**BRIEF**:
Retype, exactly as they stand, the lines from the start of the data to the line that contains "U = rnd.uniform", both ends included. Leave the pictures out.

**MATERIAL**:

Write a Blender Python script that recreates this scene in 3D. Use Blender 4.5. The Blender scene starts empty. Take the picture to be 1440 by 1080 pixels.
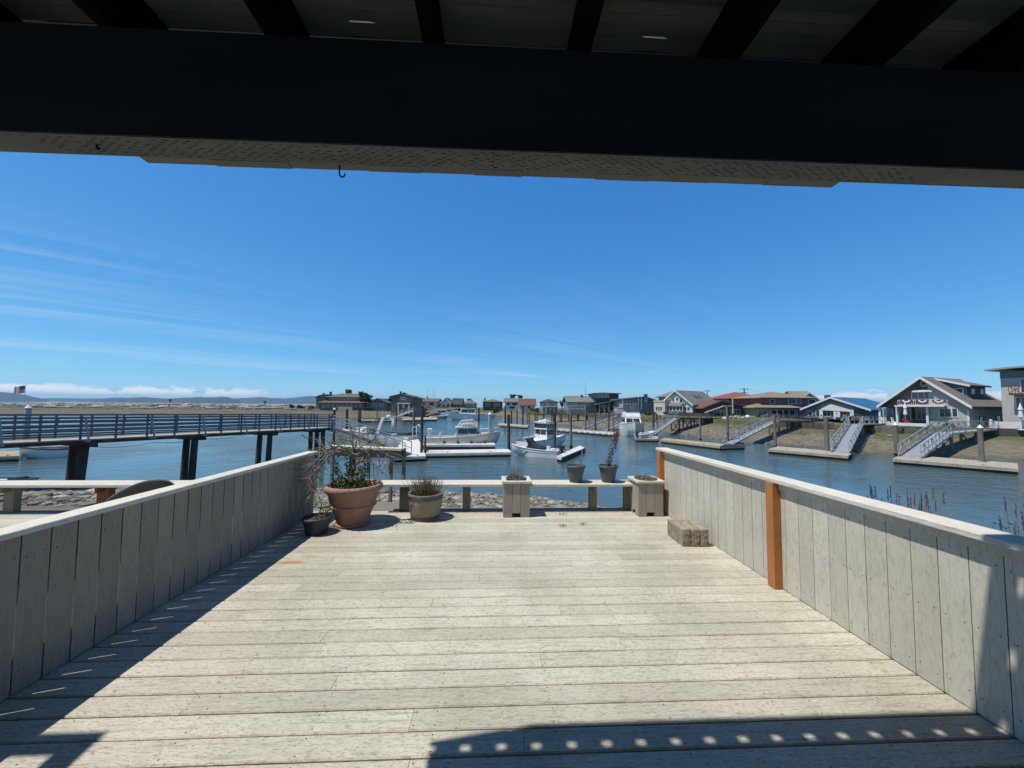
import bpy, bmesh, math, random
from mathutils import Vector, Matrix
RAD = math.radians
rnd = random.Random(11)
scene = bpy.context.scene
col = scene.collection
U = rnd.uniform

# ------------------------------------------------------------------ camera model
F = 540.0                       # focal length in pixels of the 1440 px wide photograph
CAM = Vector((0, 0, 1.6))
yaw, pit, rol = RAD(2.65), math.atan(29 / F), 0.008
fwd = Vector((math.sin(yaw) * math.cos(pit), math.cos(yaw) * math.cos(pit), math.sin(pit)))
r0 = Vector((math.cos(yaw), -math.sin(yaw), 0))
u0 = r0.cross(fwd)
rgt = r0 * math.cos(rol) + u0 * math.sin(rol)
upv = u0 * math.cos(rol) - r0 * math.sin(rol)
cd = bpy.data.cameras.new('camera')
cam = bpy.data.objects.new('camera', cd)
col.objects.link(cam)
M = Matrix((rgt, upv, -fwd)).transposed().to_4x4()
M.translation = CAM
cam.matrix_world = M
cd.sensor_width = 36
cd.lens = 13.5
cd.clip_start = 0.02
cd.clip_end = 30000
scene.camera = cam

def ray(px, py):
    return fwd + rgt * ((px - 720) / F) - upv * ((py - 540) / F)
def pt(px, py, D):              # the place seen at a pixel, D metres deep
    return CAM + ray(px, py) * D
def at(px, py, z):              # the place seen at a pixel, on the level z
    d = ray(px, py)
    return CAM + d * ((z - CAM.z) / d.z)
def gp(px, D, z):               # column px, depth D, level z
    p = pt(px, 569, D)
    return Vector((p.x, p.y, z))

WATER = -2.9
# ------------------------------------------------------------------ mesh builder
class MB:
    def __init__(s):
        s.v = []; s.f = []; s.m = []; s.mi = 0; s.T = None
    def add(s, vs, fs):
        n = len(s.v)
        for p in vs:
            p = Vector(p)
            s.v.append(s.T @ p if s.T else p)
        for f in fs:
            s.f.append([i + n for i in f]); s.m.append(s.mi)
        return s
    def box(s, x0, x1, y0, y1, z0, z1):
        return s.add([(x0, y0, z0), (x1, y0, z0), (x1, y1, z0), (x0, y1, z0), (x0, y0, z1), (x1, y0, z1), (x1, y1, z1), (x0, y1, z1)],
                     [(0, 3, 2, 1), (4, 5, 6, 7), (0, 1, 5, 4), (1, 2, 6, 5), (2, 3, 7, 6), (3, 0, 4, 7)])
    def bar(s, p, q, w, h=None, up=(0, 0, 1)):
        p, q = Vector(p), Vector(q); h = h or w
        d = (q - p).normalized(); a = d.cross(Vector(up))
        if a.length < 1e-4: a = Vector((1, 0, 0))
        a.normalize(); b = a.cross(d)
        o = [a * (-w / 2) + b * (-h / 2), a * (w / 2) + b * (-h / 2), a * (w / 2) + b * (h / 2), a * (-w / 2) + b * (h / 2)]
        return s.add([p + k for k in o] + [q + k for k in o], [(0, 3, 2, 1), (4, 5, 6, 7), (0, 1, 5, 4), (1, 2, 6, 5), (2, 3, 7, 6), (3, 0, 4, 7)])
    def tube(s, pts, r, n=8):
        pts = [Vector(p) for p in pts]; k = len(pts)
        rs = r if isinstance(r, (list, tuple)) else [r] * k
        vs = []; a = None
        for i, p in enumerate(pts):
            d = (pts[min(i + 1, k - 1)] - pts[max(i - 1, 0)]).normalized()
            if a is None:
                a = d.cross(Vector((0, 0, 1)))
                if a.length < 1e-3: a = Vector((1, 0, 0))
            a = (a - d * a.dot(d)).normalized(); b = d.cross(a)
            for j in range(n):
                t = 2 * math.pi * j / n
                vs.append(p + (a * math.cos(t) + b * math.sin(t)) * rs[i])
        fs = [(i * n + j, i * n + (j + 1) % n, (i + 1) * n + (j + 1) % n, (i + 1) * n + j) for i in range(k - 1) for j in range(n)]
        fs += [tuple(range(n))[::-1], tuple(range((k - 1) * n, k * n))]
        return s.add(vs, fs)
    def lathe(s, prof, n=28, c=(0, 0, 0), closed=False):
        k = len(prof); c = Vector(c)
        vs = [c + Vector((r * math.cos(2 * math.pi * j / n), r * math.sin(2 * math.pi * j / n), z)) for r, z in prof for j in range(n)]
        fs = [(i * n + j, i * n + (j + 1) % n, (i + 1) * n + (j + 1) % n, (i + 1) * n + j) for i in range(k - 1) for j in range(n)]
        if not closed: fs += [tuple(range(n))[::-1], tuple(range((k - 1) * n, k * n))]
        return s.add(vs, fs)
    def loft(s, A, B):
        n = len(A)
        return s.add(list(A) + list(B), [tuple(range(n))[::-1], tuple(range(n, 2 * n))] + [(i, (i + 1) % n, n + (i + 1) % n, n + i) for i in range(n)])
    def prism(s, poly, y0, y1):           # outline in x, z, pushed along y
        return s.loft([(x, y0, z) for x, z in poly], [(x, y1, z) for x, z in poly])
    def prismx(s, poly, x0, x1):          # outline in y, z, pushed along x
        return s.loft([(x0, y, z) for y, z in poly], [(x1, y, z) for y, z in poly])
    def plate(s, quad, t):                # a slab of thickness t under a polygon
        q = [Vector(p) for p in quad]
        n = (q[1] - q[0]).cross(q[2] - q[0]).normalized()
        if n.z < 0: n = -n
        return s.loft([p - n * t for p in q], q)
    def leaf(s, p, size, up=None):
        a = Vector((U(-1, 1), U(-1, 1), U(-1, 1))).normalized()
        b = a.cross(Vector((U(-1, 1), U(-1, 1), U(-1, 1)))).normalized()
        p = Vector(p); a *= size; b *= size * .55
        return s.add([p - a, p - b, p + a, p + b], [(0, 1, 2, 3)])
    def build(s, name, mats, parent=None, smooth=False, bevel=0, seg=1, recalc=True):
        me = bpy.data.meshes.new(name)
        me.from_pydata([tuple(p) for p in s.v], [], s.f)
        for m in (mats if isinstance(mats, (list, tuple)) else [mats]): me.materials.append(m)
        if any(s.m): me.polygons.foreach_set('material_index', s.m)
        if recalc:
            bm = bmesh.new(); bm.from_mesh(me)
            bmesh.ops.recalc_face_normals(bm, faces=bm.faces)
            bm.to_mesh(me); bm.free()
        if smooth:
            me.polygons.foreach_set('use_smooth', [True] * len(me.polygons))
            try: me.set_sharp_from_angle(angle=RAD(38))
            except Exception: pass
        me.update()
        o = bpy.data.objects.new(name, me); col.objects.link(o)
        if parent is not None: o.parent = parent
        if bevel:
            b = o.modifiers.new('bevel', 'BEVEL'); b.width = bevel; b.segments = seg; b.limit_method = 'ANGLE'
        return o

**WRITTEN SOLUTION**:
Write a Blender Python script that recreates this scene in 3D. Use Blender 4.5. The Blender scene starts empty. Take the picture to be 1440 by 1080 pixels.
import bpy, bmesh, math, random
from mathutils import Vector, Matrix
RAD = math.radians
rnd = random.Random(11)
scene = bpy.context.scene
col = scene.collection
U = rnd.uniform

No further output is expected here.